I decided it's time to get the starter working...so I bought a 6v battery (big expense, $100 with core charge and tax) and got the battery tray back to working condition. The starter switch didn't work, so I took it apart and cleaned the contacts. The starter just spun, no Bendix action. I took the starter out and fiddled with the Bendix, put it back in, and it tried to engage, but it acts like the teeth on the ring gear are too worn out. I noticed they were in bad shape, but didn't do anything about when I had the flywheel off. Oh well...take it all back apart again, which only took half an hour. I popped the ring gear off, and modified the teeth so they are now beveled on the other end. The flywheel and ring gear are now in the kitchen, getting a temperature differential, so they'll be easier to assemble.

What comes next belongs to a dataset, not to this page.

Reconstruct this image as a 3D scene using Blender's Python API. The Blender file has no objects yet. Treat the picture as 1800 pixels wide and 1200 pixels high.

I have never flipped a ring gear over myself but knew of guys doing it. I don't know if the ones they did had to get beveled, of course they were later models though or maybe they didn't and just got by with it???
I flipped the one in my Ford and no beveling was required. The "bad" side never had it done either. Flywheel is out of a C20 Chevy pick up.
The teeth on these old ring gears are really thick, they have a bevel on the end to help the starter gear engage. Not needed on more modern ones with finer pitch gears. I used a 4" angle grinder, of course. I got good at it after about a dozen teeth. Oh...it works! although the starter is cranking slowly, as someone mentioned I have really skimpy battery cables, it needs heavy ones.
yes, you can flip the gear, sometimes you can also just rotate the gear 180 degrees. ever notice how a ring gear is (almost) always worn in only one area?
I thought about rotating it, but since it would already disengage when it got to the worn part, I figured that wouldn't help me much! (I had tested it by rotating the flywheel to an unworn part, the starter would engage then, but pop out when it hit the worn part)
I've repositioned the ring gear many times on old tractor engines. It's a common maintenance task on old engines.
oh...if I did want to rotate it instead of flipping it, I would have gone 90 degrees...it was well worn on both sides, 180 degrees apart. And barely worn 90 degrees from there.
Anyways, the starter is working fine now, I put thicker battery cables on it. Still was running rough and would die frequently. There's an idle mixture screw, it was not doing anything. I took the carb back off, and took it part way apart...the idle screw seems to be fed by a tube, and the tube has a slot head and was stuck. I worked it for quite a while, and eventually got it to move, before stripping the slot all the way. yay! So I got the tube out, cleaned the crap out of it, cleaned out the hole it goes in, and put it back together. Still runs kinda rough, but it keeps idling now. And the mixture screw seems to do something. I went for another drive...quite a bit further around the yard this time...and it kept running till I parked it and pulled off the hot wire. Time to see about some wiring. The generator might be made to work, and there's an ignition switch that I might also get working. Also, this morning I fixed the leaky tire...it had a hole in the middle of a patch on the tube, which I failed at repairing. I looked around and found a fatter tube and made it fit in, I guess it's doing ok still. Lots of baby powder to keep it from getting folded inside the tire, I hope it lasts! I also need to work on the brakes...the front brakes are connected and kind of work, but not very well, Long stopping distance. Gotta be a careful driver.